Se trata, en primer lugar, de un monumento formado por dos espacios: el palacio, de planta cuadrada y dividido en cuatro partes; y unos jardines adyacentes. Y en el intento de Carlos y su arquitecto por emular los palacios de Francia y España, llegó a superarlos en el tamaño del edificio principal. No pretendo extenderme en los rasgos arquitectónicos del palacio. Sólo mencionar algunas de las estancias, como la Sala Regia, La Capilla real, la Sala de Otoño o el Salón del Trono, que han sido decoradas con una profusión de lujo. En su mayoría, a base de estucos, pinturas, esculturas, lámparas, cerámicas y mobiliario inicialmente de estética barroca y rococó, para evolucionar durante el siglo XIX hacia lo neoclásico.
El destino de Carlos de Borbón como monarca, sin embargo, cambió radicalmente en 1758, después que su hermano Fernando VI de España falleciera sin descendencia. Eso supuso que tomara la decisión de abdicar del trono napolitano-siciliano en favor del que le correspondía en la línea de sucesión española. Y lo asumió al año siguiente, dejando a su hijo Fernando como nuevo monarca en Italia y después de resolver los problemas derivados de las presiones que llevó a cabo el Imperio Austriaco para recuperarlo. El acto de traspaso de la corona de padre a hijo ha sido recogido en un cuadro que se conserva en una de las salas del palacio.
En cuanto a los exteriores, su diseño correspondió al propio Vanvitelli, aunque en realidad lo único que se concretó fueron los situados en la parte trasera del palacio, al norte. Están ordenados sobre un gran Passaggio/Paseo, para lo que contó con la colaboración de Francesco Collicini y que tiene una distancia de 3 kilómetros. Por el mismo se reparten jardines, estanques, fuentes y numerosas esculturas. El agua proviene del alto de la colina adyacente, que cae en un momento desde una cascada artificial.
El recorrido por el palacio tuvo un aspecto que me llamó la atención, como sucedió con otras de las personas que formábamos el grupo (¿o no es así, amigo Cipriano?).
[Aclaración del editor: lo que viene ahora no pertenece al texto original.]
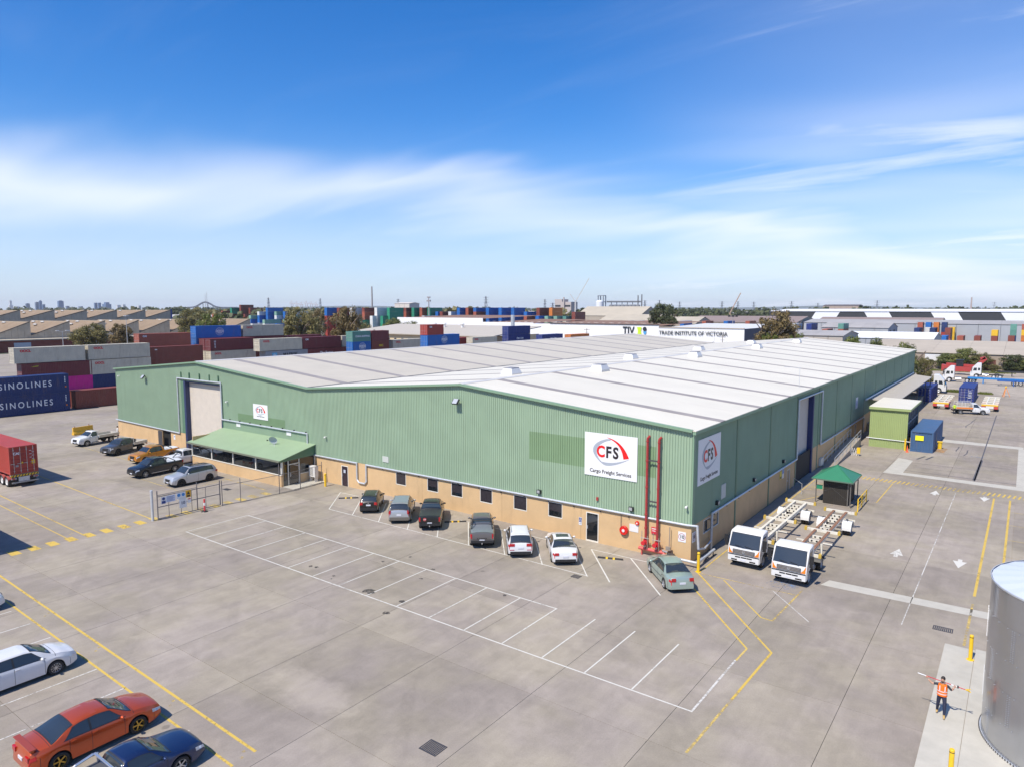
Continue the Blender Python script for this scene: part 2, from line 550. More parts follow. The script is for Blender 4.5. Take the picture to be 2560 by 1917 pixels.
strip((81.1, -6.29), (77.05, -1.6), 0.12, WPAINT, park); strip((84.63, -6.29), (80.22, -1.55), 0.12, WPAINT, park)
strip((77.0, -1.58), (82.2, -1.5), 0.10, WPAINT, park, z=0.007)
for x in (52.0, 54.9, 57.65, 60.42, 63.2, 66.0, 68.9, 71.7, 74.5): strip((x, -36.5), (x + 0.05, -30.95), 0.09, WFADE if x > 62 else WPAINT, park)
yel = root_struct('yellow_lane_markings')
strip((38, -29.05), (78.05, -30.14), 0.17, YPAINT, yel); strip((45, -30.42), (78.12, -31.2), 0.15, YPAINT, yel)
strip((8, -21.5), (43.3, -22.3), 0.13, YPAINT, yel); strip((8, -22.7), (43.1, -23.42), 0.11, YPAINT, yel)
strip((10, -16.3), (43.2, -17.05), 0.14, YPAINT, yel)
for y in (-27.1, -25.86, -24.6, -23.33, -22.06, -20.75, -19.41, -18.13, -16.9, -15.6, -14.3, -13.0, -11.7, -10.4, -9.1, -7.8, -6.5):
    x = 43.65 + (0.35 if y > -16 else 0)
    b = MB(); b.quad((x - 0.62, y - 0.30, 0.006), (x + 0.62, y - 0.33, 0.006), (x + 0.6, y + 0.32, 0.006), (x - 0.6, y + 0.3, 0.006), YPAINT if y < -17 else YFADE)
    b.build('painted_block', yel)
strip((4.5, -6.95), (20.5, -7.25), 0.10, YFADE, yel); strip((28.5, -10.75), (36.4, -10.95), 0.10, YFADE, yel)
for x in (1.0, 8.2, 15.6, 21.5, 25.2, 29.4, 33.0, 36.6): strip((x, -7.0 if x < 22 else -10.7), (x - 0.8, -2.0 if x < 22 else -5.3), 0.09, YFADE, yel)
strip((35.4, -5.45), (43.0, -5.7), 0.18, YFADE, yel)
strip((85.05, -1.3), (92.3, -9.64), 0.15, YPAINT, yel); strip((92.3, -9.64), (92.12, -15.2), 0.16, YPAINT, yel, z=0.006)
strip((92.12, -15.2), (91.95, -20.0), 0.15, YFADE, yel)
strip((85.9, -4.05), (91.14, -9.97), 0.14, YPAINT, yel); strip((91.14, -9.97), (91.09, -11.5), 0.14, YFADE, yel, z=0.006)
strip((85.1, -1.36), (91.36, -1.29), 0.10, YFADE, yel, z=0.006); strip((86.93, -1.56), (90.6, -5.77), 0.11, YPAINT, yel)
strip((90.6, -5.77), (91.25, -5.84), 0.12, YPAINT, yel, z=0.006); strip((91.25, -5.84), (91.5, -0.3), 0.14, YFADE, yel)
strip((89.99, -1.42), (92.95, -4.75), 0.07, WFADE, yel, z=0.008)
strip((85.14, -0.9), (85.14, 33.5), 0.11, YPAINT, yel)
strip((85.2, 19.7), (87.0, 23.9), 0.10, YPAINT, yel)
for k in range(7): strip((85.4, 26.0 + 0.55 * k), (86.9, 26.4 + 0.55 * k), 0.2, YFADE, yel)
strip((91.78, 24.7), (91.9, 33.4), 0.12, YPAINT, yel); strip((90.9, 24.85), (91.78, 24.7), 0.08, YFADE, yel)
strip((100.28, 5.0), (100.4, 32.9), 0.2, YPAINT, yel); strip((101.58, 12.0), (101.63, 32.9), 0.2, YPAINT, yel)
strip((100.23, -2.9), (100.27, 3.6), 0.17, YFADE, yel)
for k in range(4): strip((101.65, 14.5 + 4.6 * k), (107, 14.3 + 4.6 * k), 0.09, YFADE, yel)
for k in range(36):
    x = 88.7 + 0.4 * k
    strip((x - 0.05, 33.75), (x + 0.12, 35.1), 0.2, YPAINT if k < 12 or k > 27 else YFADE, yel)
for x, y in ((57.14, -29.9), (63.9, -30.05), (71.95, -30.35), (77.8, -30.55), (36.4, -22.45), (42.2, -22.75), (30.7, -22.3)):
    for s_ in (-0.14, 0.14): strip((x + s_ - 0.07, y - s_), (x + s_ + 0.07, y - s_), 0.16, YFADE, yel, 'painted_dab')
arrows = root_struct('direction_arrows')
for x, y, s_ in ((95.74, 31.9, 1), (99.69, 32.0, -1), (95.3, 11.0, 1), (99.1, 11.0, -1)):
    b = MB()
    b.add([(x - 0.42, y - 0.55 * s_, 0.006), (x + 0.42, y - 0.55 * s_, 0.006), (x, y + 1.0 * s_, 0.006)], [(0, 1, 2)], WPAINT)
    b.quad((x - 0.13, y - 1.05 * s_, 0.007), (x + 0.13, y - 1.05 * s_, 0.007), (x + 0.13, y - 0.5 * s_, 0.007), (x - 0.13, y - 0.5 * s_, 0.007), WPAINT)
    b.build('arrow', arrows)
strip((97.35, 33.0), (97.22, -2.0), 0.07, WFADE, arrows)
fix = root_struct('pavement_repairs')
def flat(name, pts, m, z, parent=fix):
    b = MB(); b.add([(x, y, z) for x, y in pts], [tuple(range(len(pts)))], m); return b.build(name, parent)
flat('concrete_strip', [(92.2, 1.35), (92.5, 2.5), (101.6, 2.75), (101.6, 1.7)], PALE, 0.004)
flat('concrete_strip', [(90.3, 38.3), (93.0, 38.3), (102, 37.6), (102, 39.3), (93, 39.6), (90.3, 39.4)], PALE, 0.004)
flat('concrete_strip', [(90.35, 39.4), (92.05, 39.5), (92.15, 47.0), (90.55, 47.8)], PALE, 0.005)
flat('concrete_strip', [(93.7, 62.5), (102.5, 62.4), (102.5, 64.2), (93.7, 64.9)], PALE, 0.004)
flat('concrete_strip', [(102.0, 37.6), (106, 37.5), (106, 64), (102.0, 62.4)], PALE, 0.006)
for p, q, w in (((92.4, 45.75), (98.4, 45.5), 0.07), ((92.05, 40.9), (102, 40.4), 0.13), ((98.75, 95), (98.5, 39.6), 0.16), ((92.2, 43.3), (98.4, 43.0), 0.08), ((98.6, 48.5), (102, 48.3), 0.1),
                ((92.4, 48.2), (93.0, 50.6), 0.3), ((93.3, 48.6), (93.8, 51.0), 0.3), ((98.45, 40.0), (98.6, 52.0), 0.36), ((94.5, 68.0), (97.5, 69.4), 0.1), ((90.0, 91.0), (103.0, 90.3), 0.12), ((93.8, 79.0), (103, 78.3), 0.08), ((84.5, 62.0), (84.5, 62.1), 0.1)):
    strip(p, q, w, TAR, fix, 'tar_seam', 0.008)
rnd = random.Random(3)
for (x, y) in ((96.2, 88.0), (95.8, 60.0), (97.0, 58.0)):
    pts = [(x, y)]
    for k in range(6): pts.append((pts[-1][0] + rnd.uniform(-0.28, 0.12), pts[-1][1] - rnd.uniform(1.0, 2.6) * (1 if y > 70 else 0.35)))
    for p, q in zip(pts, pts[1:]): strip(p, q, 0.14, TAR, fix, 'tar_seam', 0.009)
BLUEP = paint_mat('blue_spill', (0.16, 0.27, 0.48), 0.80)
flat('blue_stain', [(97.3, 53.6), (98.5, 53.3), (99.1, 54.1), (98.4, 55.0), (97.6, 54.7)], BLUEP, 0.011)
flat('blue_stain', [(89.3, -0.45), (89.9, -0.8), (90.6, -0.75), (91.1, -0.4), (91.2, 0.2), (90.4, 0.5), (89.5, 0.4)], BLUEP, 0.006)
flat('rust_stain', [(92.9, 54.5), (94.6, 54.3), (94.8, 57.6), (93.6, 57.9)], paint_mat('rust_stain_paint', (0.42, 0.24, 0.10), 0.7), 0.006)
OIL = paint_mat('oil_stain', (0.06, 0.054, 0.048), 0.66)
for x, y, r_ in ((69.65, -16.5, 0.42), (63.13, -16.0, 0.17), (63.65, -15.87, 0.16), (65.85, -16.2, 0.13), (70.84, -13.12, 0.16), (70.33, -11.42, 0.17), (72.42, -16.45, 0.2), (72.8, -18.1, 0.22), (66.5, -12.43, 0.14), (67.4, -10.63, 0.15), (76.87, -12.0, 0.14), (66.1, -16.6, 0.1)):
    pts = [(x + r_ * rnd.uniform(0.45, 1.3) * math.cos(t * 0.5236), y + r_ * rnd.uniform(0.45, 1.2) * math.sin(t * 0.5236)) for t in range(12)]
    flat('oil_stain', pts, OIL, 0.009)
pad = MB()
pad.box(99.4, 100.735, -34, -3.2, -0.02, 0.03, PALE)
p1 = pad.build('concrete_pad'); tag(p1, kind='structure')
pad = MB(); pad.box(100.755, 112, -34, -3.0, -0.02, 0.03, PALE); tag(pad.build('concrete_pad'), kind='structure')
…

Y fue la instalación de obras de arte actual, repartidas por las diferentes estancias. De esa manera el espacio construido en otro tiempo, cuyas funciones reales se perdieron definitivamente en 1860 (cuando el reino de las Dos Sicilias empezó a formar parte del reino de Italia), está pasando a convertirse en otro nuevo, que aúna la curiosidad por conocer el pasado con la creatividad artística de nuestros días.
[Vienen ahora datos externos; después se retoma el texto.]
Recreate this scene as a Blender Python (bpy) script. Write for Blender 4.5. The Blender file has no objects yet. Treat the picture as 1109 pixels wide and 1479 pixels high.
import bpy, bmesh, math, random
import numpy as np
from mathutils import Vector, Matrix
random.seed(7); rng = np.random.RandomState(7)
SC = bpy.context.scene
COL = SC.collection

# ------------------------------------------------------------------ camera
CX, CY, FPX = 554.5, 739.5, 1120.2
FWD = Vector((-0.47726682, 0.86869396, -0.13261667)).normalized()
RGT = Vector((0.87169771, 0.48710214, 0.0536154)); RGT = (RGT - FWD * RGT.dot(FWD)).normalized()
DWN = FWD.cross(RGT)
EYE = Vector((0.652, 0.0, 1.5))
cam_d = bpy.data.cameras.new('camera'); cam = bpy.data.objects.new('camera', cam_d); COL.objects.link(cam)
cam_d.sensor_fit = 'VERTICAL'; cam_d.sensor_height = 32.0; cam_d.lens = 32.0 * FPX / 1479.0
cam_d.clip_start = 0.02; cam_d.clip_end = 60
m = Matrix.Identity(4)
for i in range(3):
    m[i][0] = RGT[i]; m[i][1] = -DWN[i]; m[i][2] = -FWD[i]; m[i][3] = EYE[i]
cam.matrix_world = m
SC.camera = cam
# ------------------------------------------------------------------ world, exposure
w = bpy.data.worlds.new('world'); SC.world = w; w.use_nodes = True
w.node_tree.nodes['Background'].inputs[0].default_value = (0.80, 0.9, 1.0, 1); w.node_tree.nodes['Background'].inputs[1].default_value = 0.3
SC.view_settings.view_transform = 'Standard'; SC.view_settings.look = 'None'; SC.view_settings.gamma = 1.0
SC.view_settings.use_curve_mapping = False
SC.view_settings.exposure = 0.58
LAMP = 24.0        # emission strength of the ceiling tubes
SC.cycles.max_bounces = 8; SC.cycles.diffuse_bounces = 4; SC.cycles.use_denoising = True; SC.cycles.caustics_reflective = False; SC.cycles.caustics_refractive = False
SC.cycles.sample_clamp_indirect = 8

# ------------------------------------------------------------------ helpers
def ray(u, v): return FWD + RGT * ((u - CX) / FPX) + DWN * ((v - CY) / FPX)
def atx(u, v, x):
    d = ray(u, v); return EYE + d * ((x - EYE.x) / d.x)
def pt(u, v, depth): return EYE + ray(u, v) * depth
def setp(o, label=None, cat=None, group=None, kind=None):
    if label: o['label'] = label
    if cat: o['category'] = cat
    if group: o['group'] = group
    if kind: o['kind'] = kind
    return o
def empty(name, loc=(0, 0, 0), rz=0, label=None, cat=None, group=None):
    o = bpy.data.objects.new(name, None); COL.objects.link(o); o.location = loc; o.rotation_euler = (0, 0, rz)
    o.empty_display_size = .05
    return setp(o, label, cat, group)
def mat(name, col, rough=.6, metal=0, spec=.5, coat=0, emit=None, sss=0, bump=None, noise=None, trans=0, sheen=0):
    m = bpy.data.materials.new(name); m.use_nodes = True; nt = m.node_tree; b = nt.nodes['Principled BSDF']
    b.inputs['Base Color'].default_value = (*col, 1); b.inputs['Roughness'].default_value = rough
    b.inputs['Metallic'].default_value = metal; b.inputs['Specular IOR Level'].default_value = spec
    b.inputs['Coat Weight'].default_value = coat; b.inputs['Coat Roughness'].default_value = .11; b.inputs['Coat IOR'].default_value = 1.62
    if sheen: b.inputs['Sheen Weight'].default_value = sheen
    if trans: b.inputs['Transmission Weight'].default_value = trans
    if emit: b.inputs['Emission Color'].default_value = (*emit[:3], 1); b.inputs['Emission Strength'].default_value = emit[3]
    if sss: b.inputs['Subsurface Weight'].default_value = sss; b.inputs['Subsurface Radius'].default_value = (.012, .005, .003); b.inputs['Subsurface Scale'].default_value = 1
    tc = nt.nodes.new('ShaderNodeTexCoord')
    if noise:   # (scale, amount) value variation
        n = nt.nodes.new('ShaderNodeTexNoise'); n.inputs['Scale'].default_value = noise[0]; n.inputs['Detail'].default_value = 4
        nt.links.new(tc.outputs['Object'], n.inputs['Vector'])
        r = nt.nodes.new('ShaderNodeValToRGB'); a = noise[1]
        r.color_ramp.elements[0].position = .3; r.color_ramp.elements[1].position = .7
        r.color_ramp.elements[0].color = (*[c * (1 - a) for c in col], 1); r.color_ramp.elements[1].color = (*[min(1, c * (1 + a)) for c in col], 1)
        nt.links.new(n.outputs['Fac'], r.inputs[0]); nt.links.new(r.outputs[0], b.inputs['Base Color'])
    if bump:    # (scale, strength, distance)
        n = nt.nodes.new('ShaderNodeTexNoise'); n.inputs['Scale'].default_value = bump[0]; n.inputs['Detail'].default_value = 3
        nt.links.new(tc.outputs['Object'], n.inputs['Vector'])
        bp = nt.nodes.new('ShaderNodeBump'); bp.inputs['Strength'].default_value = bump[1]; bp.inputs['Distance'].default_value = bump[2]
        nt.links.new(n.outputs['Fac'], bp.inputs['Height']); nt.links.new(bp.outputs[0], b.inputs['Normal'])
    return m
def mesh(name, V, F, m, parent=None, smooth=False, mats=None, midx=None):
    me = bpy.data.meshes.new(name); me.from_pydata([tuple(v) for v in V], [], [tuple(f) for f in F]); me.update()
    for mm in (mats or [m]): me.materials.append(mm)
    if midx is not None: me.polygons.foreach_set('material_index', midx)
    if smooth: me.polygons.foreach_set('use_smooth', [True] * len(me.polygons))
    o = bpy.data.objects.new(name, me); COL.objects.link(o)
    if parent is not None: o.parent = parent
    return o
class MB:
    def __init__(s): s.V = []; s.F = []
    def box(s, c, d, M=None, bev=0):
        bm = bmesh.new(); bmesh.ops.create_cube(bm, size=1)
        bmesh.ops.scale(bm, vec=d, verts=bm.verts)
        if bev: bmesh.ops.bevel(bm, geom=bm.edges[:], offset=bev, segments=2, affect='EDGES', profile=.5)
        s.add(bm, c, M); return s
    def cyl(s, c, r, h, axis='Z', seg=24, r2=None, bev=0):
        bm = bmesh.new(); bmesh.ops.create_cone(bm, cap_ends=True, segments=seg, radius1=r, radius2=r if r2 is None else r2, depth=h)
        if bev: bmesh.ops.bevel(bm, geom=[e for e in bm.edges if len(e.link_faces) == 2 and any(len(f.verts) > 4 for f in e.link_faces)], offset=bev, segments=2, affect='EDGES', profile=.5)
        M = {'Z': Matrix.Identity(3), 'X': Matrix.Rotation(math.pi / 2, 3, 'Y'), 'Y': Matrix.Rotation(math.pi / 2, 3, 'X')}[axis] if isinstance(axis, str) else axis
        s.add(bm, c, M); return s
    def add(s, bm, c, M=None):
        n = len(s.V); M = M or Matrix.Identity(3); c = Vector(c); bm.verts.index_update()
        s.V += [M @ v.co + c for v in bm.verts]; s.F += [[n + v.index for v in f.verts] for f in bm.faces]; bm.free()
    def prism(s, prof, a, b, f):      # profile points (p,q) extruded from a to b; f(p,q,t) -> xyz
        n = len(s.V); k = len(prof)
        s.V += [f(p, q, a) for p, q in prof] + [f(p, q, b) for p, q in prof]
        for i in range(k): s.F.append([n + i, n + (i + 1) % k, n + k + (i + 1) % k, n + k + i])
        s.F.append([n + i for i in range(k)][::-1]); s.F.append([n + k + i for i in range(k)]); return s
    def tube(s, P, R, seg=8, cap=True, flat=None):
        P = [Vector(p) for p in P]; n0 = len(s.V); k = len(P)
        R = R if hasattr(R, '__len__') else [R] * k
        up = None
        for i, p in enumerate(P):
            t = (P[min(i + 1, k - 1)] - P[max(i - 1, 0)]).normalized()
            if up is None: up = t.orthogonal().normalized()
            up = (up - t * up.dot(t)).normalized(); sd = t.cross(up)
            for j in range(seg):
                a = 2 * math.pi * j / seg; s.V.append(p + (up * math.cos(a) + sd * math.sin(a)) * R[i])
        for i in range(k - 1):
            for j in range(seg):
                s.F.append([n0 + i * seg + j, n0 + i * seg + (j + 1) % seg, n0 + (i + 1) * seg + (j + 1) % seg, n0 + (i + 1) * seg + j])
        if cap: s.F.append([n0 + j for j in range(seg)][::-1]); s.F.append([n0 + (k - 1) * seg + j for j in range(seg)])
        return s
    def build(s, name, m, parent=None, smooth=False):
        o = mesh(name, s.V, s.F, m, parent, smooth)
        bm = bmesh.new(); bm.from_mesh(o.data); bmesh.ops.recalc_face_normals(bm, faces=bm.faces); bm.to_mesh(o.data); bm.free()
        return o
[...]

Las obras que vimos resultaron ser un llamativo y creativo contraste entre el pasado y el presente. Aportan vida, a base de colores y formas, a algo que fue, pero que ya ha dejado de existir en las funciones para lo que nació. A veces, algunas suponen una reinterpretación de las funciones para las que fueron concebidas, como ocurre con esos "Libros" de Julian Opie que se han colocado en la Biblioteca.
La instalación artística, que data de 1994, se corresponde con el legado del galerista Lucio Amelio, fallecido ese mismo año. De esta manera se ha reunido una amplia colección de 36 obras, realizadas por otros tantos artistas de diferentes países. Ha recibido el nombre de Terrae motus, porque alude al terremoto que tuvo lugar en el sur de la península Itálica en 1980. Algunas aluden explícitamente a ese suceso. Y otras, como esa "Eva huyendo del paraíso" de Francisco Leiro, parece que intentan advertirnos de sus consecuencias.
Y sobre lo que representa el arte contemporáneo en nuestros días, no está de más recordar esas palabras que el experto en arte Will Gompertz (gracias, Carmen, por el regalo que me hiciste) escribió no hace mucho en su libro ¿Qué estás mirando?:
"el arte contemporáneo (que suele considerarse el que producen los artistas vivos) no es una prolongada broma gastada por unos pocos a un público crédulo. Es cierto que muchas de las obras que se producen actualmente (a decir verdad, la mayoría) no superarán la prueba del tiempo, pero, del mismo modo, habrá muchas que han pasado desapercibidas que algún día serán consideradas obras maestras".